The roadmap of TSMC, responsible for manufacturing iPhone chips, until 2027 has been disclosed.
TSMC, Taiwan semiconductor manufacturing company, is the company responsible for manufacturing all Apple chips. From the A series used by iPhones to the M series used by Macs and iPads, including the S series of Apple Watches. TSMC is a pioneer in chip manufacturing, which has allowed Apple to be the first company to use 3nm technology in A17 Pro chip on iPhone 15 Pro and iPhone 15 Pro Max
But the company will continue to evolve its technology and its future plans have been disclosed. Plans involving a 2nm chip in the iPhone 17 and a chip of only 1.4 nm which could equip the iPhone 19. A theoretical “A21 Pro”, if Apple doesn’t change the name first.
These are the nm of Apple iPhone chips
After TSMC showed its future plans, we can practically know the technologies that Apple will use in the next iPhone chips. Next year, the iPhone 16 will retain a 3nm chip but with an improved process called N3E. Then the iPhone 17 and 18 will use 2nm chips until 2027, when we’ll see a 1.4nm chip in the theoretical iPhone 19 Pro.
- iPhone XR and XS (2018): A12 Bionic (7nm, N7)
- iPhone 11 and 11 Pro (2019): A13 Bionic (7nm, N7P)
- iPhone 12 and 12 Pro (2020): A14 Bionic (5nm, N5)

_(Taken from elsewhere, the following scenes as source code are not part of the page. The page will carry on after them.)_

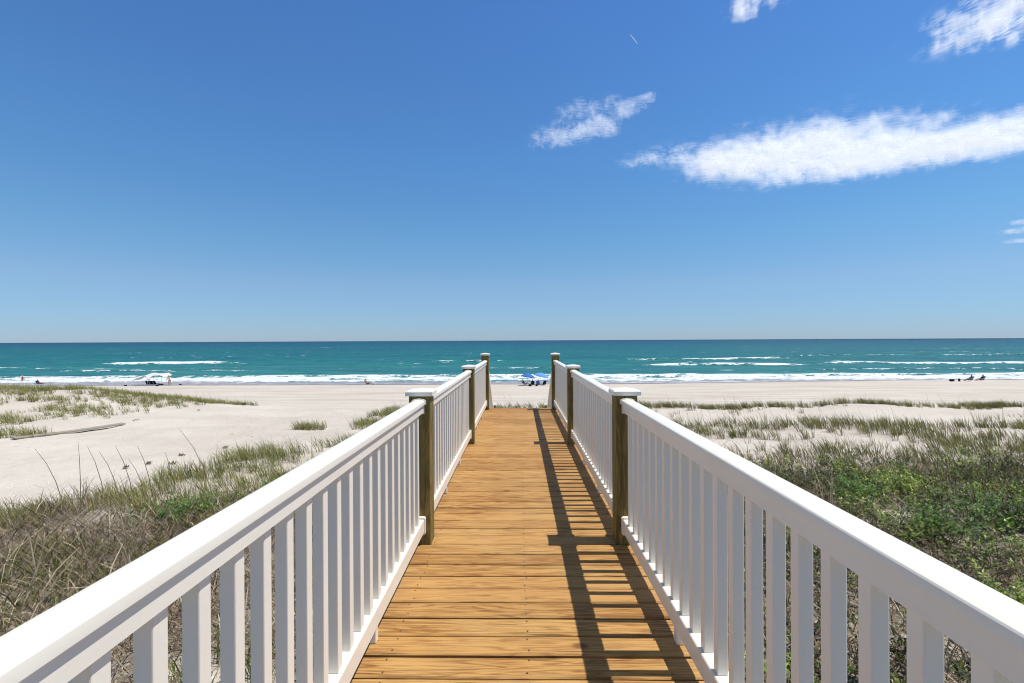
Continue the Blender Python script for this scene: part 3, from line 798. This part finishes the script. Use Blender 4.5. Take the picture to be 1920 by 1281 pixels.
# little seedlings on the sand
sprigs = [(454, 763, 'small green plant on the sand past the end of the left dune'), (365, 772, 'dark sprig below the tip of the left dune grass'), (231, 882, 'dark sprig between two seed stalks on the sand'), (266, 874, 'larger dark sprig behind a thin seed stalk'), (337, 857, 'pair of flat dark leaves on the open sand'), (318, 874, 'tiny dark sprig below the flat leaves'), (415, 843, 'dark sprig near the left grass bank'), (246, 791, 'dry sprig above the end of the plank')]
for px, py, lab in sprigs:
    gx, gy, gz = at_ground(px, py)
    n = 12; gr = px == 454
    V, C = leaf_cloud(R.normal(0, .07, 3), R.normal(0, .05, 3), -.005, 4, .05, .07 if not gr else .26, .065 if not gr else .17, [(.10, .095, .045), (.14, .115, .06)] if not gr else [(.14, .17, .04), (.11, .14, .03)], 5)
    o = emit_leaves('seedling', [(V, C)], M_LEAF); o.location = (gx, gy, gz)
    tag(o, lab, 'seedling', 'sprigs growing on the bare sand')
# weathered plank at the foot of the dune
ax, ay, az = at_ground(8, 828); bx, by, bz = at_ground(222, 799)
L = math.dist((ax, ay), (bx, by))
bm = bmesh.new(); add_box(bm, 0, L, -.14, .14, 0, .06, .006)
bmesh.ops.subdivide_edges(bm, edges=[e for e in bm.edges if e.calc_length() > L * .9], cuts=14, use_grid_fill=True)
for v in bm.verts: v.co.z += .07 * math.sin(v.co.x / L * PI) * -1 + .004 * math.sin(v.co.x * 9); v.co.y += .10 * math.sin(v.co.x / L * PI)
pl = from_bm('plank', bm, simple('weathered_plank', (.30, .265, .215), .9, .2, .3, 14, .4))
pl.location = (ax, ay, az + .05); pl.rotation_euler = (.12, -math.atan2(bz - az, L), math.atan2(by - ay, bx - ax))
tag(pl, 'long weathered grey plank lying on the sand at the foot of the left dune', 'plank')

# ------------------------------------------------------------------ people and things on the beach
SKIN = [simple('skin_light', (.52, .30, .21), .6, .3, .06), simple('skin_tanned', (.36, .185, .115), .6, .3, .06), simple('skin_brown', (.22, .105, .06), .6, .3, .06)]
HAIR = simple('dark_hair', (.025, .018, .013), .7, .3)
HAIR2 = simple('grey_hair', (.5, .47, .43), .7, .3)
CLOTH = {k: simple('cloth_' + k, v, .9, .1, .15, 12) for k, v in dict(navy=(.012, .016, .05), blue=(.06, .165, .45), skyblue=(.13, .31, .62), red=(.42, .05, .04), black=(.012, .012, .014), white=(.78, .77, .74), orange=(.55, .16, .05), teal=(.25, .55, .5), purple=(.07, .04, .2)).items()}
M_TUBE = simple('chair_tube', (.35, .35, .36), .4, .6)
def skin_mesh(name, nodes, edges, m, parent, sub=2, root=0):
    me = bpy.data.meshes.new(name); me.from_pydata([n[:3] for n in nodes], edges, []); me.materials.append(m)
    o = link(bpy.data.objects.new(name, me), parent)
    sk = o.modifiers.new('skin', 'SKIN'); sk.use_smooth_shade = True
    for i, v in enumerate(me.skin_vertices[0].data):
        rr = nodes[i][3]; v.radius = (rr, rr if len(nodes[i]) < 5 else nodes[i][4]); v.use_root = i == root
    o.modifiers.new('sub', 'SUBSURF').levels = sub; o.modifiers['sub'].render_levels = sub
    return o
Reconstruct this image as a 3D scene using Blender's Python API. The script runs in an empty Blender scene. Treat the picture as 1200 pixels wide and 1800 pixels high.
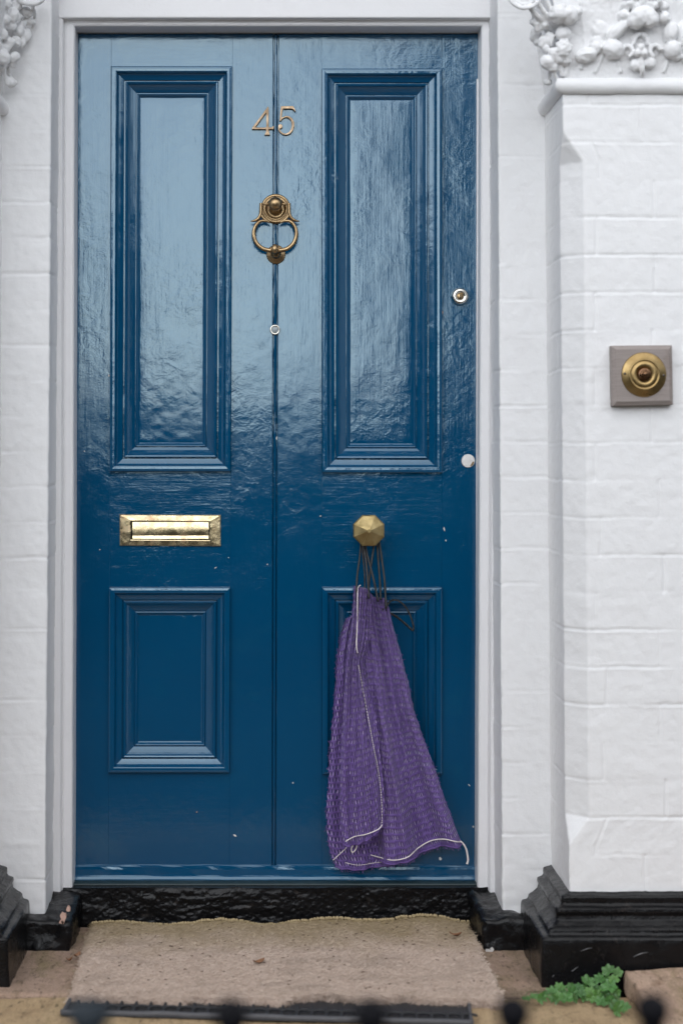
import bpy, bmesh, math, random
import numpy as np
from mathutils import Vector, Matrix
R = math.radians
random.seed(7)
rng = np.random.default_rng(7)
scene = bpy.context.scene
COL = scene.collection

# ------------------------------------------------------------------ camera, sky, sun, exposure
CAM_Z, DIST, F = 1.05, 3.6, 2808.0          # eye height, metres to the door face, focal length in photo pixels
VX, VY = 480.0, 795.0                        # vanishing point in the 1200 x 1800 photo
cd = bpy.data.cameras.new("camera")
cam = bpy.data.objects.new("camera", cd); COL.objects.link(cam)
cam.location = (0, -DIST, CAM_Z); cam.rotation_euler = (R(90), 0, 0)
cd.sensor_fit = 'AUTO'; cd.sensor_width = 36.0; cd.lens = F/1800*36
cd.shift_x = (600-VX)/1800; cd.shift_y = -(900-VY)/1800
cd.clip_start = 0.05; cd.clip_end = 2000
cd.dof.use_dof = True; cd.dof.focus_distance = 3.56; cd.dof.aperture_fstop = 2.1
scene.camera = cam

SUN_EL = 50
CLOUD_BANK = 1.25
world = bpy.data.worlds.new("World"); scene.world = world; world.use_nodes = True
wn, wl = world.node_tree.nodes, world.node_tree.links
bg = wn["Background"]
sky = wn.new("ShaderNodeTexSky"); sky.sky_type = 'NISHITA'; sky.sun_disc = False
sky.sun_elevation = R(SUN_EL); sky.sun_rotation = R(189); sky.air_density = 1.0; sky.dust_density = 0.4
hs = wn.new("ShaderNodeHueSaturation"); hs.inputs["Saturation"].default_value = 0.22
tc = wn.new("ShaderNodeTexCoord")
cl = wn.new("ShaderNodeTexNoise"); cl.inputs["Scale"].default_value = 7.0; cl.inputs["Detail"].default_value = 5; cl.inputs["Roughness"].default_value = 0.55
cr = wn.new("ShaderNodeValToRGB")
cr.color_ramp.elements[0].position = 0.33; cr.color_ramp.elements[0].color = (0.70, 0.74, 0.84, 1)
cr.color_ramp.elements[1].position = 0.68; cr.color_ramp.elements[1].color = (1.12, 1.12, 1.06, 1)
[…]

- iPhone 13 and 13 Pro (2021): A15 Bionic (5nm, N5P)
- iPhone 14 Pro (2022): A16 Bionic (4nm, N4P)
- iPhone 15 Pro (2023): A17 Pro (3nm, N3B)
- iPhone 16 Pro (2024): “A18” (3nm, N3E)
- “iPhone 17 Pro” (2025): “A19” (2nm, N2)
- “iPhone 18 Pro” (2026): “A20” (2nm, N2P)
- “iPhone 19 Pro” (2027): “A21” (1.4nm, A14)
Each new node created by TSMC outperforms its predecessor in terms of Transistor density, performance and efficiency. This means that the power of Apple’s chips improves every year even if they stay at the same nm.
These technologies are also used in other Apple chips. Apple Silicon’s M1 series is based on the A14 Bionic and uses TSMC’s N5 node, the M2 series uses N5P, and the new M3 chips use N3B. Apple Watch chips also use these manufacturing processes, the S4 and S5 use the N7 node, the S6, S7 and S8 chips use N7P, and the latest S9 chip uses N4P.